No altívolo voo da alteridade do ser, por mais alto que se chegue ao imaginário devaneante do homem, a casa permanece aberta às confissões, e segura para doar toda a sua fortaleza à proteção aprazível do lar.
O autor nos diz que a casa mantém o homem seguro das tempestades do céu e das tempestades da vida. Dessa forma Bachelard nos esclarece que a casa é corpo e é alma, e se torna o primeiro mundo do ser humano. Podemos assim dizer que a casa oferece ao ente um mundo de oportunidades para que este ente possa fenomenologicamente preencher o seu ser no aconchego do transcendental abrigo da vida.
Bachelard nos informa que o ser é imediatamente um valor, e que a vida começa bem, começa fechada, protegida, e agasalhada no regaço da casa. Enquanto isso o filósofo Martin Heidegger ressalta que no sentido fenomenológico, fenômeno é somente o que constitui o ser, e ser é sempre ser de um ente.
É na concatenação da casa com o homem e com o lugar vivenciado que este ente vai cotidianamente preenchendo o seu ser. Não importa se é no sentimento do belo ou no sentimento de angústia, pois na verdade ambos os sentimentos invadirão o ser e se alojarão na alma.
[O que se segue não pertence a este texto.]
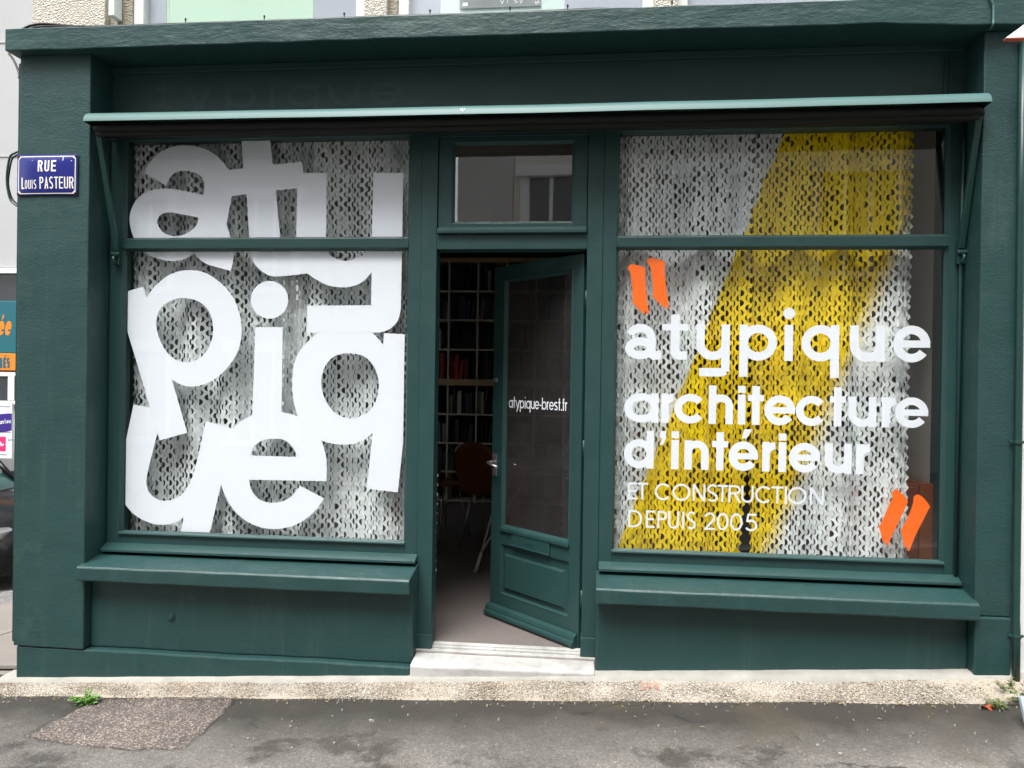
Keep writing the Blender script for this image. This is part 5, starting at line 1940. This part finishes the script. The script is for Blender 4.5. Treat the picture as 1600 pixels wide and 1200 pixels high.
def opp_house(name_label, x0, x1, z1, mat, wins, storeys, roof=None):
    h = thing('house', ((x0 + x1) / 2, OY - 3, -.3), name_label, 'house', 'houses across the street')
    if roof:
        wl_ = P(MB().plate([(x0, -1), (x1, -1), (x1, roof[1]), ((x0 + x1) / 2 if len(roof) < 3 else roof[2], z1), (x0, roof[0])], OY - 6, OY), 'wall', mat, h, .02)
    else:
        wl_ = P(MB().box(x0, x1, OY - 6, OY, -1, z1), 'wall', mat, h, .02)
        P(MB().box(x0 - .05, x1 + .05, OY - .0, OY + .22, z1 - .45, z1 - .2), 'cornice', M['frame'], h, .02)
    for (wx, wz, w_, h_) in wins:
        f = MB()
        f.box(wx - w_ / 2 - .12, wx - w_ / 2, OY + .001, OY + .07, wz - .1, wz + h_)
        f.box(wx + w_ / 2, wx + w_ / 2 + .12, OY + .001, OY + .07, wz - .1, wz + h_)
        f.box(wx - w_ / 2 - .2, wx + w_ / 2 + .2, OY + .001, OY + .16, wz + h_ + .001, wz + h_ + .2)
        f.box(wx - w_ / 2 - .2, wx + w_ / 2 + .2, OY + .001, OY + .16, wz - .22, wz - .101)
        for k in range(4):
            xx = wx - w_ / 2 + w_ * k / 3
            f.box(xx - .035, xx + .035, OY + .001, OY + .045, wz - .1, wz + h_)
        wo_ = P(f, 'window', M['frame'], h, .005)
        P(MB().box(wx - w_ / 2, wx + w_ / 2, OY + .001, OY + .012, wz - .1, wz + h_), 'pane', M['darkglass'], wo_, 0)
    return h


opp_house('beige house with tall windows opposite the shop', -1.42, 9.2, 11.5, M['oppwall'],
          [(-.55 + 2.5 * i, 3.6, 1.25, 1.55) for i in range(4)] + [(-.3 + 2.5 * i, .7, 1.2, 1.6) for i in range(4)], 2)
opp_house('grey plain rendered house left of the beige one opposite', -2.44, -1.425, 10.8, M['oppgrey'], [], 2)
h = opp_house('dark house with a sloping roof edge further left opposite the shop', -12.5, -4.7, 9.5, M['oppdark'],
              [(-6.0 - 2.4 * i, 3.3, 1.1, 1.5) for i in range(3)] + [(-6.0 - 2.4 * i, .5, 1.1, 1.5) for i in range(3)], 2)
P(MB().plate([(-4.69, -1), (-2.75, -1), (-2.75, 4.1), (-3.78, 5.6), (-4.69, 6.7)], OY - 6, OY - .02), 'gable_wall', M['oppdark'], h, .02)


# ------------------------------------------------------------------ weeds, leaf, litter
def weed(px_, py_, size, n_, mat, label, spread=1.0, seed=1, up=.8):
    g = on_ground(px_, py_)
    t = thing('weed', (g.x, g.y, g.z), label, 'weed', None)
    rnd = random.Random(seed)
    lv, lf, st = MB(), None, MB()
    for i in range(n_):
        a_ = rnd.uniform(0, 6.28)
        ln = size * rnd.uniform(.35, 1)
        tip = Vector((g.x + math.cos(a_) * ln * spread, g.y + math.sin(a_) * ln * .6 - .01, g.z + ln * up * rnd.uniform(.2, .9)))
        base = Vector((g.x + rnd.uniform(-.01, .01), g.y, g.z))
        midp = base.lerp(tip, .5) + Vector((0, 0, ln * .2))
        st.tube([base, midp, tip], .0012, 4)
        for k in range(5):
            c = midp.lerp(tip, k / 4) if k else midp
            ll = size * rnd.uniform(.14, .26)
            aa = a_ + rnd.uniform(-1.4, 1.4)
            d = Vector((math.cos(aa), math.sin(aa), rnd.uniform(-.3, .5))).normalized()
            sd_ = d.cross(Vector((rnd.uniform(-.4, .4), rnd.uniform(-.4, .4), 1))).normalized()
            nrm = sd_.cross(d)
            p = [c, c + d * ll * .35 + sd_ * ll * .3 - nrm * ll * .05, c + d * ll * .75 + sd_ * ll * .22, c + d * ll - nrm * ll * .1, c + d * ll * .75 - sd_ * ll * .22, c + d * ll * .35 - sd_ * ll * .3 - nrm * ll * .05, c + d * ll * .5 + nrm * ll * .06]
            lv.add(p, [(0, 1, 6), (1, 2, 6), (2, 3, 6), (3, 4, 6), (4, 5, 6), (5, 0, 6)])
    o = P(lv, 'leaves', mat, t, 0)
    P(st, 'stems', M['drystem'] if mat is M['leaf2'] else mat, t, 0)
    return t


weed(134, 1099, .082, 44, M['leaf'], 'bright green ferny weed at the corner of the pinkish asphalt patch', 1.0, 1)
weed(1056, 1091, .030, 9, M['leaf'], 'tiny green weed at the foot of the pebble footing below the right window', .8, 2, 1.1)
weed(698, 1090, .022, 7, M['leaf'], 'tiniest green sprout at the foot of the footing below the doorstep', .9, 3, .7)
weed(1555, 1104, .075, 26, M['leaf2'], 'straggly weed at the foot of the right end pillar beside a red leaf', 1.0, 4)
weed(1585, 1096, .11, 22, M['leaf2'], 'taller dull weed at the base of the downpipe', .7, 5, 1.0)
g = on_ground(1542, 1108)
vs, fs = [], []
n_ = 12
for i in range(n_):
    a_ = 2 * math.pi * i / n_
    r_ = .026 * (1 + .35 * math.cos(a_ * 5)) * (1.2 if i % 6 == 0 else 1)
    vs.append((g.x + r_ * math.cos(a_), g.y + r_ * .7 * math.sin(a_), g.z + .010 + .010 * math.sin(a_ * 2 + .4)))
vs.append((g.x, g.y, g.z + .012))
lf = MB().add(vs, [(i, (i + 1) % n_, n_) for i in range(n_)]).build('fallen_leaf', M['deadleaf'])
lf.modifiers.new('thick', 'SOLIDIFY').thickness = .001
tag(lf, 'curled red dead leaf lying by the weed at the right', 'leaf')

# crumbs, petals and grit swept against the footing
b = MB()
rnd = random.Random(8)
for i in range(230):
    if i < 110:
        px_, py_ = rnd.uniform(-20, 1620), 1089 + abs(rnd.gauss(0, 7))
    else:
        px_, py_ = rnd.uniform(-20, 1620), rnd.uniform(1095, 1215)
    g = on_ground(px_, py_ + .006 * px_)
    s_ = rnd.uniform(.0015, .0045) if i < 222 else rnd.uniform(.005, .009)
    pts = [(g.x + s_ * math.cos(a_) * rnd.uniform(.6, 1.3), g.y + s_ * math.sin(a_) * rnd.uniform(.5, 1.1)) for a_ in [k * 1.2566 for k in range(5)]]
    b.slab(pts, g.z + .0005, g.z + .0065 + rnd.uniform(.001, .003))
tag(b.build('grit', M['pebble' if False else 'cement']), kind='stuff')
b = MB()
for i in range(150):
    px_, py_ = rnd.uniform(-10, 1610), 1090 + abs(rnd.gauss(0, 4)) + (rnd.uniform(0, 60) if rnd.random() < .12 else 0)
    g = on_ground(px_, py_ + .006 * px_)
    a_ = rnd.uniform(0, 6.3)
    l_ = rnd.uniform(.006, .018)
    d = Vector((math.cos(a_), math.sin(a_), 0)) * l_
    sd_ = Vector((-d.y, d.x, 0)) * .25
    c = g + Vector((0, 0, .007))
    b.add([c - d, c + sd_ + Vector((0, 0, .003)), c + d, c - sd_ + Vector((0, 0, .002))], [(0, 1, 2), (0, 2, 3)])
tag(b.build('leaf_litter', M['drystem']), kind='stuff')

# survey mark sprayed on the footing
pol = []
for k, ch in enumerate(('3', 'f', '9')):
    x0 = at(999 + k * 10.5, 1070, -.27).x
    pol += [[(x0 + p[0], p[1]) for p in q] for q in glyph(ch, .024, .022, .038, 0, .0042)]
mk = flat('survey_mark', pol, M['redpaint'], None, lambda a, c_: (a, -.262 - .012 + (c_ - .02) * .55, ft(a) * .62 + fb(a) * .38 - .008 + c_ * .80 + .004))
tag(mk, 'faint red sprayed number on the pebble footing below the right window', 'mark')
Quer no impoluto, quer no desbrio, a casa é um lugar do aconchego, e é no aconchego do lar que os humanos pedem proteção aos deuses da exuberância cósmica nos seus momentos de devaneios e exaltação desmesurada dos sentidos. É na poética da realidade mítica da imaginação do homem amazônico, por exemplo, que tudo se imbrica e que tudo naturalmente se organiza, pois conforme narra João de Jesus Paes Loureiro – A arte como encantaria da linguagem – “Na Amazônia inventamos nossos mitos encharcados de poesia para podermos viver na desmedida solidão de rios e florestas. Mitos de encantados que são o próprio recolhimento da palavra no sagrado dos mitos, até que a palavra se torne, ela mesma, o sagrado que se mostra na poesia”.
É na estesia da fabulosa mata, na fascinação deslumbrante das águas, no imensurável quintal ornado de flores, no fulgente brilho do sol, no luzir irradiante da lua, e nos alimentos arrancados generosamente do chão, que o homem se reconhece como ator de um lugar holisticamente entrelaçado entre a casa e o ser.